WHAT THE TASK REQUIRES – Pictures stay out of this copy, which runs from the first line of the material through the line containing "b.make('elder_sapling',[M_bark,M_leaf])".

GIVEN INFORMATION –
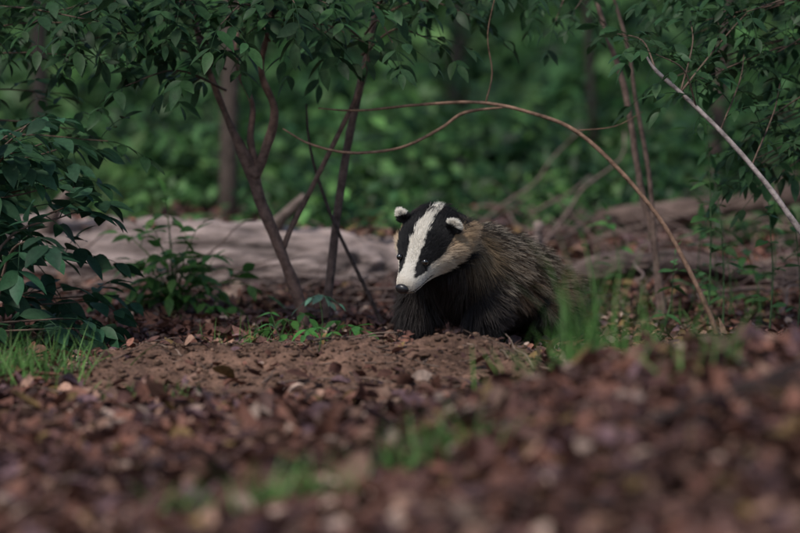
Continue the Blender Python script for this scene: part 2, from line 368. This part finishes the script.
# left broadleaf shrub
b=B();BL=(.036,.088,.044)
for k in range(22):
    bx=rng.uniform(-1.35,-1.05);by=rng.uniform(-.35,.2)
    p=A([bx,by,gz(bx,by,-.02)]);h=rng.uniform(.08,.66)
    e=A([rng.uniform(-1.04,-.84)-max(0,h-.5)*.3,by+rng.uniform(-.25,.2),h*.95]);m=A([(bx*1.3+e[0]*.7)/2,by,h*.75])
    leafy(b,[p,m,e],[.006,.002],BL,sp=.085,L=.11,nl=2,ll=.085,start=.4,wr=.5)
b.make('broadleaf_shrub',[M_bark,M_leaf])
b=B()
for k in range(20):
    z=rng.uniform(.42,1.08);p=A([-1.45,.4,z-.1]);e=A([rng.uniform(-1.2,-.8),rng.uniform(0,.6),z+rng.uniform(-.08,.05)])
    leafy(b,[p,(p+e)/2+A([0,0,.06]),e],[.005,.0015],DG,sp=.065,L=.12,nl=2,ll=.062,start=.3)
tube(b,[(-1.5,.4,-.02),(-1.46,.4,.5),(-1.45,.4,1.4)],[.03,.015],(.15,.11,.09),n=6,seg=8)
b.make('elder_sapling',[M_bark,M_leaf])

# lighter green small sapling, behind mound
b=B();LG=(.085,.19,.045)
for (ex,ey,ez) in [(-.70,.9,.34),(-.80,.95,.24),(-.62,.85,.26),(-.55,.9,.16),(-.74,.85,.16),(-.83,.9,.10),(-.60,.8,.08),(-.52,.8,.07),(-.66,.8,.20),(-.48,.85,.12),(-.78,.8,.18),(-.68,.8,.12),(-.58,.8,.2),(-.72,.8,.26)]:
    p=A([-.68,.9,gz(-.68,.9,-.01)]);e=A([ex,ey,ez])
    leafy(b,[p,(p+e)/2+A([0,0,.05]),e],[.004,.0015],LG,sp=.045,L=.08,nl=1,ll=.07,start=.3,bark=(.09,.13,.05))
b.make('green_sapling',[M_bark,M_leaf])
# seedlings
b=B()
for k in range(16):
    x=rng.uniform(-.36,-.12);y=rng.uniform(-.1,.25);p=A([x,y,gz(x,y,-.005)])
    e=p+A([rng.normal(0,.03),rng.normal(0,.03),rng.uniform(.05,.10)])
    compound(b,e,A([rng.normal(),rng.normal(),.1]),.05,1,.05,(.06,.17,.04));tube(b,[p,e],[.0015,.001],(.08,.14,.05),seg=4,rough=0,mat=1)
p=A([-.20,-.75,gz(-.20,-.75,-.01)])
tube(b,[p,p+A([.01,0,.08]),p+A([.0,0,.15])],[.0016,.001],(.09,.15,.06),seg=4,rough=0,mat=1)
for d in [(-1,.2,-.1),(1,0,.1),(.4,-.6,.2)]:
    compound(b,p+A([0,0,.145]),d,.05,1,.040,(.08,.16,.11),droop=.5)
b.make('woodland_seedling',[M_bark,M_leaf])

# tall thin green weeds right
b=B()
for (x,y,h) in [(.88,.45,.62),(.93,.5,.45),(1.05,.4,.35),(.75,.5,.2),(1.15,.55,.3),(.9,1.2,.25),(1.1,1.0,.2),(.98,.8,.22),(.6,1.1,.2),(1.0,1.3,.28),(1.15,1.2,.3),(.7,1.4,.25)]:
    p=A([x,y,gz(x,y,-.01)]);q=p+A([rng.normal(0,.03),0,h])
    leafy(b,[p,(p+q)/2+A([.01,0,0]),q],[.003,.0012],(.065,.15,.045),sp=.07,L=.06,nl=1,ll=.058,start=.3,bark=(.07,.12,.05))
b.make('nettle_stems',[M_bark,M_leaf])

# grass
def grass(name,cx,cy,sx,sy,n,h,col,w=.004,lean=.35):
    b=B();x=rng.normal(cx,sx,n);y=rng.normal(cy,sy,n);z=height(x,y)-.005
    d=np.stack([rng.normal(0,lean,n),rng.normal(0,lean,n),np.ones(n)],-1)
    nr=nz(np.stack([rng.normal(0,1,n),rng.normal(0,1,n),np.full(n,.3)],-1))
    L=h*rng.uniform(.3,1.15,n)
    leaves(b,np.stack([x,y,z],-1),d,nr,L,w,greens(n,col,.35),nu=6,fold=.2,curl=rng.uniform(.1,.7,n),shape='grass')
    b.make(name,[M_leaf])
GR=(.13,.26,.07)
grass('grass_tuft',-.92,-.95,.10,.12,420,.13,GR)
grass('grass_tuft',.37,-2.1,.04,.06,60,.30,GR,w=.006,lean=.15)
grass('grass_tuft',.42,-1.95,.10,.10,170,.16,GR,w=.006,lean=.35)
grass('grass_tuft',.05,-2.85,.05,.05,90,.12,GR,w=.006)
grass('grass_tuft',-.17,-3.2,.05,.05,100,.10,GR,w=.006)
grass('grass_tuft',-.30,-3.25,.05,.05,60,.08,GR,w=.006)
grass('grass_tuft',-.55,-1.35,.06,.06,60,.07,GR)
grass('grass_tuft',.79,-3.15,.05,.05,110,.10,GR,w=.007)
grass('grass_tuft',.55,-2.5,.05,.05,60,.10,GR,w=.006)
grass('grass_tuft',.62,-1.5,.08,.08,60,.09,GR)
grass('grass_tuft',-.42,.15,.07,.08,90,.09,GR)
grass('grass_tuft',-.05,.05,.05,.05,40,.05,GR)
grass('grass_tuft',.95,.9,.15,.2,100,.12,GR)

# ---------------------------------------------------------------- undergrowth
def clumps(b,spec,nu=2):
    for (x,y,h,r,n,sz,col) in spec:
        z0=gz(x,y)
        v=nz(rng.normal(0,1,(n,3)))*(rng.random((n,1))**.4)
        v[:,2]=abs(v[:,2])
        p=v*A([r,r,h])+A([x,y,z0])
        q=p*3
        p=p+np.stack([fbm(q[:,0],q[:,1],q[:,2],s=1),fbm(q[:,0],q[:,1],q[:,2],s=2),fbm(q[:,0],q[:,1],q[:,2],s=4)],-1)*.12
        d=nz(v*A([1,1,.4])+rng.normal(0,.5,(n,3))+A([0,0,-.2]))
        nr=nz(rng.normal(0,.45,(n,3))+A([0,-.3,1]))
        L=sz*rng.uniform(.6,1.4,n)
        leaves(b,p,d,nr,L,L*.6,greens(n,col,.45),nu=nu,fold=.2,curl=.2)
b=B();sp=[]
def gcol():
    t=rng.random()**1.6
    c=A([.024,.066,.024])*(1-t)+A([.135,.27,.08])*t
    return c*rng.uniform(.28,1.35)  # brighter and darker clumps paint sun dapple into the leaf greens
for k in range(100):
    y=rng.uniform(2.7,4.2);x=rng.choice([-1,1])*rng.uniform(.0,2.6);sp.append((x,y,rng.uniform(.08,.25),rng.uniform(.1,.25),45,.06,gcol()))
for k in range(150):
    y=rng.uniform(4.0,7);x=rng.uniform(-3.6,3.6);sp.append((x,y,rng.uniform(.15,.7),rng.uniform(.15,.4),75,.095,gcol()))
for k in range(150):
    y=rng.uniform(7,13);x=rng.uniform(-5.0,5.0);sp.append((x,y,rng.uniform(.3,1.5),rng.uniform(.25,.6),75,.15,gcol()*1.15))
clumps(b,sp);b.make('undergrowth',[M_far])
b=B();sp=[]
for k in range(240):
    y=rng.uniform(13,26);x=rng.uniform(-10,10);sp.append((x,y,rng.uniform(1,3.2),rng.uniform(.5,1.1),75,.26,gcol()*1.15))
clumps(b,sp);b.make('background_thicket',[M_far])

# background trees
def tree(x,y,r,h,lean,crown=True,col=(.11,.08,.07)):
    b=B();z=gz(x,y,-.1)
    top=A([x+lean*h,y,z+h])
    tube(b,[(x,y,z),(x+lean*h*.3+.02,y,z+h*.33),(x+lean*h*.66-.02,y+.05,z+h*.66),top],[r*1.15,r,r*.75,r*.35],col,n=6,seg=12,rough=.1)
    for k in range(7):
        t=rng.uniform(.6,1);p=A([x+lean*h*t,y,z+h*t]);a=rng.uniform(0,6.28);e=p+A([math.cos(a)*h*.22,math.sin(a)*h*.22,h*.1])
        tube(b,[p,(p+e)/2+A([0,0,.05]),e],[r*.35,r*.1],col,seg=6)
        n=200;v=rng.normal(0,h*.08,(n,3))+e
        leaves(b,v,rng.normal(0,1,(n,3)),nz(rng.normal(0,.5,(n,3))+A([0,0,1])),.09,.05,greens(n,(.045,.10,.03),.4),nu=2,mat=1)
    b.make('woodland_tree',[M_bark,M_far])
tree(-.70,4.0,.034,4.5,.0,col=(.075,.056,.046));tree(1.27,4.2,.026,4,.06,col=(.07,.05,.042));tree(-1.75,6.5,.04,6,-.03,col=(.04,.032,.028));tree(2.3,7,.06,6,.03,col=(.06,.045,.04));tree(.3,9.5,.04,7,.04,col=(.035,.03,.026))
tree(-3.3,10,.10,8,0,col=(.06,.05,.04));tree(3.9,12,.11,8,.02,col=(.06,.05,.04));tree(-1.35,8.5,.04,6,.05,col=(.035,.03,.026));tree(.95,6.2,.018,4,-.09,col=(.05,.04,.033))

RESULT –
Continue the Blender Python script for this scene: part 2, from line 368. This part finishes the script.
# left broadleaf shrub
b=B();BL=(.036,.088,.044)
for k in range(22):
    bx=rng.uniform(-1.35,-1.05);by=rng.uniform(-.35,.2)
    p=A([bx,by,gz(bx,by,-.02)]);h=rng.uniform(.08,.66)
    e=A([rng.uniform(-1.04,-.84)-max(0,h-.5)*.3,by+rng.uniform(-.25,.2),h*.95]);m=A([(bx*1.3+e[0]*.7)/2,by,h*.75])
    leafy(b,[p,m,e],[.006,.002],BL,sp=.085,L=.11,nl=2,ll=.085,start=.4,wr=.5)
b.make('broadleaf_shrub',[M_bark,M_leaf])
b=B()
for k in range(20):
    z=rng.uniform(.42,1.08);p=A([-1.45,.4,z-.1]);e=A([rng.uniform(-1.2,-.8),rng.uniform(0,.6),z+rng.uniform(-.08,.05)])
    leafy(b,[p,(p+e)/2+A([0,0,.06]),e],[.005,.0015],DG,sp=.065,L=.12,nl=2,ll=.062,start=.3)
tube(b,[(-1.5,.4,-.02),(-1.46,.4,.5),(-1.45,.4,1.4)],[.03,.015],(.15,.11,.09),n=6,seg=8)
b.make('elder_sapling',[M_bark,M_leaf])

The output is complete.